Faster reviews lead to a gong

Anxiously waiting months for a Military Employment Classification Review Board (MECRB) determination has become a thing of the past with the introduction of a digital work flow system in 2020.

CAPTION: Warrant Officer Class 2 Cheryl Sinclair received a Conspicuous Service Medal in this year’s King’s Birthday honours. Story by Private Nicholas Marquis.

It’s now being developed for triservice implementation, thanks to Warrant Officer Class 2 (WO2) Cheryl Sinclair’s efforts to improve the tool.

“It’s a huge difference. I could now tell you the status of where people are in the system in three minutes,” WO2 Sinclair said.

“The biggest highlight is seeing the statistics on how quickly people now pass through the system; having that full visibility of what’s going on so we can support them.”

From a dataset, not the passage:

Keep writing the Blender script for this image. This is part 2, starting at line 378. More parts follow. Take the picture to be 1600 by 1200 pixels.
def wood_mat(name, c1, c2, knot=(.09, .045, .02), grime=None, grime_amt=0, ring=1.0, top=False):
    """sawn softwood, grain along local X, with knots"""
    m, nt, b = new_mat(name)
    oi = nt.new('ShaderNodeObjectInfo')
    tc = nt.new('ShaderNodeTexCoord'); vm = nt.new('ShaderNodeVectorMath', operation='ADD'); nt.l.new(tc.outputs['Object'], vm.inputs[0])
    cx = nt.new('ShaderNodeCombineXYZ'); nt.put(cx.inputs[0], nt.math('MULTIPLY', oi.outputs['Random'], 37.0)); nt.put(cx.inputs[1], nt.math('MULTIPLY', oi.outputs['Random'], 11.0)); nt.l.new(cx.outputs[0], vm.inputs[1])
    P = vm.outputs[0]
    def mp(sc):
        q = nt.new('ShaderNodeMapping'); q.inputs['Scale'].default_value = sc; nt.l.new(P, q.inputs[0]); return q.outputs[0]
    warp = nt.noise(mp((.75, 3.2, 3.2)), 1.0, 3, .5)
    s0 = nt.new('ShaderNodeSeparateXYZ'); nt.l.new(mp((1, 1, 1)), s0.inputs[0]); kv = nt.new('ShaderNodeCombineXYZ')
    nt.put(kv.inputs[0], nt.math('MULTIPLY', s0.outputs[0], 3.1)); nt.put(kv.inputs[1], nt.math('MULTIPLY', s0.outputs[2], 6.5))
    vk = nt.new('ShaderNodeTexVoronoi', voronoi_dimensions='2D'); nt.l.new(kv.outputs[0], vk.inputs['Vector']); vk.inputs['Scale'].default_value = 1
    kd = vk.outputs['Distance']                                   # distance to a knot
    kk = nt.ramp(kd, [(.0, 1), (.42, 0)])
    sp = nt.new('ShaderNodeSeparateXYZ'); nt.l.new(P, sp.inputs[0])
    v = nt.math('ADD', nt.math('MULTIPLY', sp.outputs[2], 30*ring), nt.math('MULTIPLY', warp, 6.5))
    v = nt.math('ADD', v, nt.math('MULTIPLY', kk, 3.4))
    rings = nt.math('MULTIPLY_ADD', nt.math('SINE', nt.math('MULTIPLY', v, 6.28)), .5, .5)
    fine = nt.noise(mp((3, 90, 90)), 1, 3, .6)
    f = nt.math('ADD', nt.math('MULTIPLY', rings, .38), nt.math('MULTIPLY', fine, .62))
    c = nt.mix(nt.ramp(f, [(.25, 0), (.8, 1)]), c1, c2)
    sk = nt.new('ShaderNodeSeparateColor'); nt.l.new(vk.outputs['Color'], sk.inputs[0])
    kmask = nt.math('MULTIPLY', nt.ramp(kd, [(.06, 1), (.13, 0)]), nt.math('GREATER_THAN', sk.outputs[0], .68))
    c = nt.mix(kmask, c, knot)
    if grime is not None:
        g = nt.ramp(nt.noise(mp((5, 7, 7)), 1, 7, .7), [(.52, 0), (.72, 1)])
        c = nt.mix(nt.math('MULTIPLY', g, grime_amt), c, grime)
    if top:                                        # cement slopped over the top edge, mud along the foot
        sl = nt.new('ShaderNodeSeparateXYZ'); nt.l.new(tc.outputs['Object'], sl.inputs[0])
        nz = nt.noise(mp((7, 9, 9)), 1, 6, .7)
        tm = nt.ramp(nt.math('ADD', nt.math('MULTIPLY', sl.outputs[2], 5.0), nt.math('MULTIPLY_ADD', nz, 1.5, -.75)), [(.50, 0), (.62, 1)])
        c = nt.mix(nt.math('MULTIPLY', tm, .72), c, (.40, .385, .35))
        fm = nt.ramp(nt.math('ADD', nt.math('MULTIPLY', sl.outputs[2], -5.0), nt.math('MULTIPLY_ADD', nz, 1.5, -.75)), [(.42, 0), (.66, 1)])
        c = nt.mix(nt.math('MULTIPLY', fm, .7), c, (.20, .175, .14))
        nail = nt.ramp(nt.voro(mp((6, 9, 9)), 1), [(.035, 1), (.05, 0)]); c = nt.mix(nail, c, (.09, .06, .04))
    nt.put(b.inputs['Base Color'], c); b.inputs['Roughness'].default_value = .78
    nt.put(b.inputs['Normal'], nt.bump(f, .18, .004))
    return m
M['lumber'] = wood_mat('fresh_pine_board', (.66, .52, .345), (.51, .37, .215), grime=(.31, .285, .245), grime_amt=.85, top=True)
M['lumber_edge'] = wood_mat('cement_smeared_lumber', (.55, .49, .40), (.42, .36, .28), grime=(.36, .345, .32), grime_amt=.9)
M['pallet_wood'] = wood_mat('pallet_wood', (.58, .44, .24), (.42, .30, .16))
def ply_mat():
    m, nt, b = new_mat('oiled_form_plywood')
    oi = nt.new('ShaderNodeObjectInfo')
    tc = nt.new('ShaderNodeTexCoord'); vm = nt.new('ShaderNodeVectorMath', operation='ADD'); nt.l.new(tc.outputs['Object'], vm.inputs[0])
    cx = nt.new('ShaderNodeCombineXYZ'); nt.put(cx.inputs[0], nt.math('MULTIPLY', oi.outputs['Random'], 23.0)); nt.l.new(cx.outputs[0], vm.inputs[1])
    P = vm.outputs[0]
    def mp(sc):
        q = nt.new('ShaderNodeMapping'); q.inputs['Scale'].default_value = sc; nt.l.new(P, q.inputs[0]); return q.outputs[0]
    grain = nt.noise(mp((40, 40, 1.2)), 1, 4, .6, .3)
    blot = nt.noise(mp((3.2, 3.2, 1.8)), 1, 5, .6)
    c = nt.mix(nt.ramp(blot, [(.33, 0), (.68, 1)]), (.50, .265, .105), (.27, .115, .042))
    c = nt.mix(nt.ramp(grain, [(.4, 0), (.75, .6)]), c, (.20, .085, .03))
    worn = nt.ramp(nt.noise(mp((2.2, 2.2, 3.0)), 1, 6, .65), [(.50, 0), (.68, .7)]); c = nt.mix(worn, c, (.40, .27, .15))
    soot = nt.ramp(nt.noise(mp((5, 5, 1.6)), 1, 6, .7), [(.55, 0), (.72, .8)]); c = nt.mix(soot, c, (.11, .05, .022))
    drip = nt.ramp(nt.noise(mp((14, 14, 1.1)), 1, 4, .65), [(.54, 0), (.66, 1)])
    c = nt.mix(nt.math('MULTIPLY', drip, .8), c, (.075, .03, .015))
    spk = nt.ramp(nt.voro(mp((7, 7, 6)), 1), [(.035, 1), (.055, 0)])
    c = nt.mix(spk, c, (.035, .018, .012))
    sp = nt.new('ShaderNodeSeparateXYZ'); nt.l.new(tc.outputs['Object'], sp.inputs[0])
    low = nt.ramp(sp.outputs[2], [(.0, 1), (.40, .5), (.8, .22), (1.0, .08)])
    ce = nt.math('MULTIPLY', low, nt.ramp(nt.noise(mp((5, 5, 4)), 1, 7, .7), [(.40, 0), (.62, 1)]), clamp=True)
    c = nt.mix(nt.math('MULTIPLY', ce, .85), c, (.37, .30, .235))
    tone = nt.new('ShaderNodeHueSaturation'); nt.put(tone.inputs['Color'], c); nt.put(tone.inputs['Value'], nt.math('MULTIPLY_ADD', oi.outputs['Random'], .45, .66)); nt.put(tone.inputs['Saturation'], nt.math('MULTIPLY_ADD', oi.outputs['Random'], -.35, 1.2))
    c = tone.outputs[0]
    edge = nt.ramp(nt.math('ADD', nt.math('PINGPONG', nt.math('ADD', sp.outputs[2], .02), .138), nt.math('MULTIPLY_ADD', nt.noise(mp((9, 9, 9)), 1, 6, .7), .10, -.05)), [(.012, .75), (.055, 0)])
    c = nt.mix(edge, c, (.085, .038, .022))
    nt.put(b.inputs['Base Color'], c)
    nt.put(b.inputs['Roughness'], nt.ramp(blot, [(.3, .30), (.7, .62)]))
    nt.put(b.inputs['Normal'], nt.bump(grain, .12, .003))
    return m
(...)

The tool improved administration of cases to the point there has been a 50 per cent decrease in waiting times. WO2 Sinclair said this reduced the mental stress on personnel significantly.

For her work improving the tool, WO2 Sinclair received a Conspicuous Service Medal in this year’s King’s Birthday honours.

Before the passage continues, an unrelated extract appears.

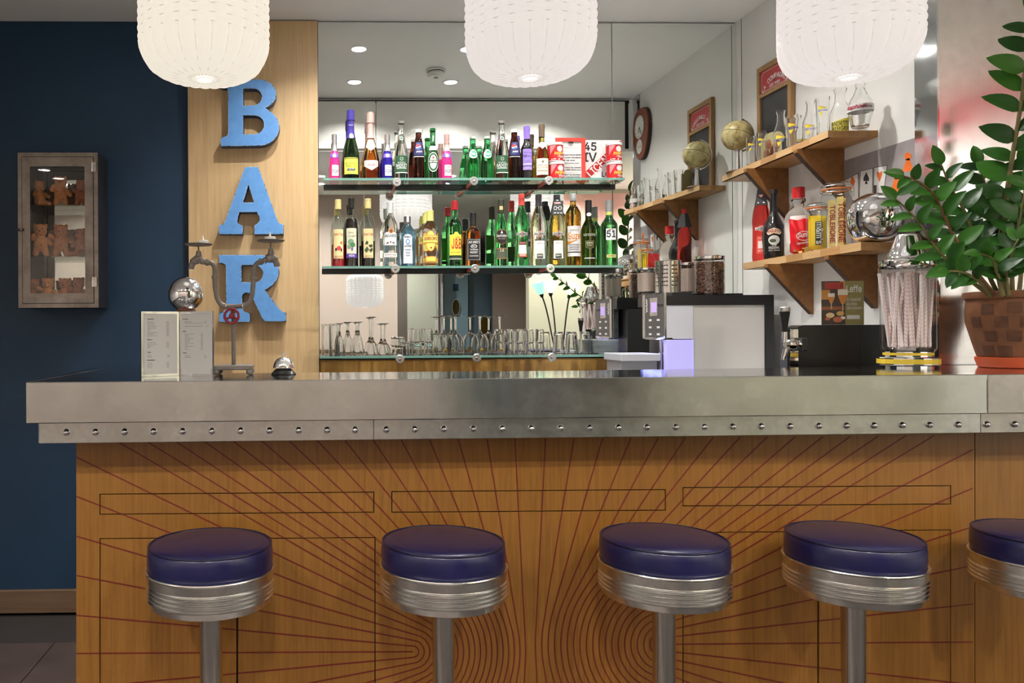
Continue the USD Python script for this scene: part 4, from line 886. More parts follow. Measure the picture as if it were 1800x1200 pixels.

“Since the introduction of the tool we’ve been able to process cases a lot more efficiently,” she said.

The improved tool allows the MECRB team to allocate processing priorities, simplify the process, seek career manager input, mark cases for follow-up, and process individual cases while being an information outcome repository.

Insisting she is not the only driving force behind the changes, WO2 Sinclair praised Major Charmian McKean, who had a lot of influence on her work.

“It wasn’t until I was called up that I actually got off the phone and cried thinking ‘oh my god, this is real’,” WO2 Sinclair said.

“It was a lot of hard work. Weekends, after hours and a lot of giving up my own life for 18 months while we got it up and running.”

With 30 years of service under her belt, one career highlight was painting the names on the wall of the fallen in Tarin Kowt.

“Seeing it finished and having people walk past and sadly tell stories of how they remembered names on the wall and how they died – that’s something I’ll never forget,” WO2 Sinclair said.

A second was her three-year posting to PNG, where she did catafalque party guard as a warrant officer – the lowest rank at the cenotaph.

Currently working at Army Headquarters for the Royal Commission into Defence and Veterans’ Suicide, she said she still had a few years left in her.

“I’ve been really fortunate and I won’t give up until I am transitioned out some day,” WO2 Sinclair said.